Set task: Return exactly and only these lines: the first of the listing through the one containing "np.arange(n)[:,None]*4+np.arange(4)[None], mat, parent)".

Dataset extract:
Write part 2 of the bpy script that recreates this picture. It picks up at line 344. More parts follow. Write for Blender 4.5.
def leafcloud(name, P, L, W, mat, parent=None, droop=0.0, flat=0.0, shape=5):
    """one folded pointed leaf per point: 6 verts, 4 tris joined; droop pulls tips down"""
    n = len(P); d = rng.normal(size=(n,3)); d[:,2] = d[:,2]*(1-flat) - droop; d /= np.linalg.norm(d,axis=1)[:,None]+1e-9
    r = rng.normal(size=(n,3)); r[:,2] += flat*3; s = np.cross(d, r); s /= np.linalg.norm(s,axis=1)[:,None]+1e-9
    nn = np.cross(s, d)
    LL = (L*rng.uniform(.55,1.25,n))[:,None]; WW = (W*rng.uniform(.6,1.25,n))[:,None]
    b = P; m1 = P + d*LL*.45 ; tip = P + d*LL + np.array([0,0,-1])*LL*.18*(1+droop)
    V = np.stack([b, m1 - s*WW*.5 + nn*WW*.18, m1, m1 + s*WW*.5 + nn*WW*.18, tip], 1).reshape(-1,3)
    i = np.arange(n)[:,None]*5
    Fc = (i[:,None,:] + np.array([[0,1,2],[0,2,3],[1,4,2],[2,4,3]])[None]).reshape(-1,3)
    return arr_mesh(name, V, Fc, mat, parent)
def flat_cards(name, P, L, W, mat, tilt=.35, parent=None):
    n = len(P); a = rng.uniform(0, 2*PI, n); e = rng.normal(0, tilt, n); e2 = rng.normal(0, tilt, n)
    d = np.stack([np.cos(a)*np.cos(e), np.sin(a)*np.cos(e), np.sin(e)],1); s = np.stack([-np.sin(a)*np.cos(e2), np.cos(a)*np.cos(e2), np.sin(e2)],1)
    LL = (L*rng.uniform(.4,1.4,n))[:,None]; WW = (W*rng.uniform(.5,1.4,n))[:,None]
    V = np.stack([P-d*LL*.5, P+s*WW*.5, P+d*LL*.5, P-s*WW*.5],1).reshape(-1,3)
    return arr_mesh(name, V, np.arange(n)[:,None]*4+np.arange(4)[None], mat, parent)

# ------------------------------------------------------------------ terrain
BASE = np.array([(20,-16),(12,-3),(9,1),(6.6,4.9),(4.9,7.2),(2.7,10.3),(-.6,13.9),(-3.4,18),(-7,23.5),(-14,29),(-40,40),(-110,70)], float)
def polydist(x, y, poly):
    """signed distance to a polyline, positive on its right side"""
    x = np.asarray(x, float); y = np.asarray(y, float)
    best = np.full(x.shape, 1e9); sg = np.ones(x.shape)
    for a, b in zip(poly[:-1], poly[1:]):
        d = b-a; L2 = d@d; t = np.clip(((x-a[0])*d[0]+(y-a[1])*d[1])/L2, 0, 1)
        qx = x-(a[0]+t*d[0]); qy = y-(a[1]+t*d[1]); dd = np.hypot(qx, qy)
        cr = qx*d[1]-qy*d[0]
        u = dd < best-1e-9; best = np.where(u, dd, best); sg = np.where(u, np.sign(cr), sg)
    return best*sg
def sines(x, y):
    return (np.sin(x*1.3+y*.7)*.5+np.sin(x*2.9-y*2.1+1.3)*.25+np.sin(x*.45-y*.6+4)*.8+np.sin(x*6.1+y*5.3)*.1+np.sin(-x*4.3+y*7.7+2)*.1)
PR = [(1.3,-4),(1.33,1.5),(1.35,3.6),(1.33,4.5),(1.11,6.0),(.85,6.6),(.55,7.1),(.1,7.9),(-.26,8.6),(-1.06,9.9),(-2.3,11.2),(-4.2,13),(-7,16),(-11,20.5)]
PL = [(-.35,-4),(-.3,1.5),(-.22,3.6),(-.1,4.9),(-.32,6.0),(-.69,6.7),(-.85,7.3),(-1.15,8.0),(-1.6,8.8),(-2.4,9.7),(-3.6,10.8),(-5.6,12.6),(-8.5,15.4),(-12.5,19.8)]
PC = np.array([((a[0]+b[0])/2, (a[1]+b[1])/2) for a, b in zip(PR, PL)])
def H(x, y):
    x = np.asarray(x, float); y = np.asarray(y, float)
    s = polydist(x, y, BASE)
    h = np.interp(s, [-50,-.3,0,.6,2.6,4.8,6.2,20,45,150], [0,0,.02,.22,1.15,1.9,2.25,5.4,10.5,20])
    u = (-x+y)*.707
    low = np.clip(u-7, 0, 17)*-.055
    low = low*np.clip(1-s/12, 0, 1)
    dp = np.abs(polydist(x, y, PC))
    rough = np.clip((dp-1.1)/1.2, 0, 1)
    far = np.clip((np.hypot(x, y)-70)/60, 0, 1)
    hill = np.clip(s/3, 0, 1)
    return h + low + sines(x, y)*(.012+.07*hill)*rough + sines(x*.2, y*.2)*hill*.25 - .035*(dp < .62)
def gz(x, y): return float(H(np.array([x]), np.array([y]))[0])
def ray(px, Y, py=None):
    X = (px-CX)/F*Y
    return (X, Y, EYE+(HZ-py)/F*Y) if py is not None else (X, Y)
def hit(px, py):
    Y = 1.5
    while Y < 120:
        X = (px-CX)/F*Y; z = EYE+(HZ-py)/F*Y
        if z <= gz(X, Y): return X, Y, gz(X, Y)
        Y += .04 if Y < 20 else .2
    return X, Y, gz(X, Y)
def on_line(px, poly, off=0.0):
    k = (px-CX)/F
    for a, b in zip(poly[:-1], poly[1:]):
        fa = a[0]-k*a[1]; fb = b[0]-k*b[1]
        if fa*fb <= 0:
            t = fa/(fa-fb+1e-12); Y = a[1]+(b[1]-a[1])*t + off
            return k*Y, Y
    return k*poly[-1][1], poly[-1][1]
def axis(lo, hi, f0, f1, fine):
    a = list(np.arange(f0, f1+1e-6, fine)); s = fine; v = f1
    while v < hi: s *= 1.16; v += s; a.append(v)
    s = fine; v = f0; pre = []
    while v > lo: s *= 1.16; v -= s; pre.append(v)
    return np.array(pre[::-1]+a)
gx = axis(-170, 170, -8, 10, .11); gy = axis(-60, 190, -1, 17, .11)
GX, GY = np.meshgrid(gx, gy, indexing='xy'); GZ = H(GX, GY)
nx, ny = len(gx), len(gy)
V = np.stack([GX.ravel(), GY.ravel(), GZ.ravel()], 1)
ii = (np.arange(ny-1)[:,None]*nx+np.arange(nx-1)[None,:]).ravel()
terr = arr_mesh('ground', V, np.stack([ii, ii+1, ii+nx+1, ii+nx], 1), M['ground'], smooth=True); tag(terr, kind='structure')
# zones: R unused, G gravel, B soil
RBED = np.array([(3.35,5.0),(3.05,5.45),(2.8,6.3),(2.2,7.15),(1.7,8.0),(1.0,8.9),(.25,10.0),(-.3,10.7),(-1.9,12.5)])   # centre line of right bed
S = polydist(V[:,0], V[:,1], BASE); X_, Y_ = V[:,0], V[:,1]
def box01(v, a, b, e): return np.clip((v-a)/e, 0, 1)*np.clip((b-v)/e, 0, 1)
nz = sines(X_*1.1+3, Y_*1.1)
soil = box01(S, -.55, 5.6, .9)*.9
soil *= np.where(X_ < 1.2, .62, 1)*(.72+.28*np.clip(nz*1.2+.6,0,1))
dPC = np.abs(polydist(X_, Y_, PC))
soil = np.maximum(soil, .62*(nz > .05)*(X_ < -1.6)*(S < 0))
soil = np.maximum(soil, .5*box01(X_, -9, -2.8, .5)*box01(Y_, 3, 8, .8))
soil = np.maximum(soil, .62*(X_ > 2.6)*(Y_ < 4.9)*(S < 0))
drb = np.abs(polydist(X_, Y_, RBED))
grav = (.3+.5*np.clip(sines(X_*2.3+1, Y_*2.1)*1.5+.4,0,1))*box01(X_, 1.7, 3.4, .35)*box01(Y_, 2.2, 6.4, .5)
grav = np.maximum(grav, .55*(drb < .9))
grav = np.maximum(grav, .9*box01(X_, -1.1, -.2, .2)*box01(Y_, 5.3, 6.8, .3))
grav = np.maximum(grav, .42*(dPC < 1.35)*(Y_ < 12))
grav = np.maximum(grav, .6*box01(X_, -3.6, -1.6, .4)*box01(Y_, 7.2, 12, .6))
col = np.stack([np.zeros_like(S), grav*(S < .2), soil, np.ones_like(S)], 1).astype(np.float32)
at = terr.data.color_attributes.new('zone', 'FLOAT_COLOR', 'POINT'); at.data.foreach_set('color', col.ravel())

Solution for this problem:
Write part 2 of the bpy script that recreates this picture. It picks up at line 344. More parts follow. Write for Blender 4.5.
def leafcloud(name, P, L, W, mat, parent=None, droop=0.0, flat=0.0, shape=5):
    """one folded pointed leaf per point: 6 verts, 4 tris joined; droop pulls tips down"""
    n = len(P); d = rng.normal(size=(n,3)); d[:,2] = d[:,2]*(1-flat) - droop; d /= np.linalg.norm(d,axis=1)[:,None]+1e-9
    r = rng.normal(size=(n,3)); r[:,2] += flat*3; s = np.cross(d, r); s /= np.linalg.norm(s,axis=1)[:,None]+1e-9
    nn = np.cross(s, d)
    LL = (L*rng.uniform(.55,1.25,n))[:,None]; WW = (W*rng.uniform(.6,1.25,n))[:,None]
    b = P; m1 = P + d*LL*.45 ; tip = P + d*LL + np.array([0,0,-1])*LL*.18*(1+droop)
    V = np.stack([b, m1 - s*WW*.5 + nn*WW*.18, m1, m1 + s*WW*.5 + nn*WW*.18, tip], 1).reshape(-1,3)
    i = np.arange(n)[:,None]*5
    Fc = (i[:,None,:] + np.array([[0,1,2],[0,2,3],[1,4,2],[2,4,3]])[None]).reshape(-1,3)
    return arr_mesh(name, V, Fc, mat, parent)
def flat_cards(name, P, L, W, mat, tilt=.35, parent=None):
    n = len(P); a = rng.uniform(0, 2*PI, n); e = rng.normal(0, tilt, n); e2 = rng.normal(0, tilt, n)
    d = np.stack([np.cos(a)*np.cos(e), np.sin(a)*np.cos(e), np.sin(e)],1); s = np.stack([-np.sin(a)*np.cos(e2), np.cos(a)*np.cos(e2), np.sin(e2)],1)
    LL = (L*rng.uniform(.4,1.4,n))[:,None]; WW = (W*rng.uniform(.5,1.4,n))[:,None]
    V = np.stack([P-d*LL*.5, P+s*WW*.5, P+d*LL*.5, P-s*WW*.5],1).reshape(-1,3)
    return arr_mesh(name, V, np.arange(n)[:,None]*4+np.arange(4)[None], mat, parent)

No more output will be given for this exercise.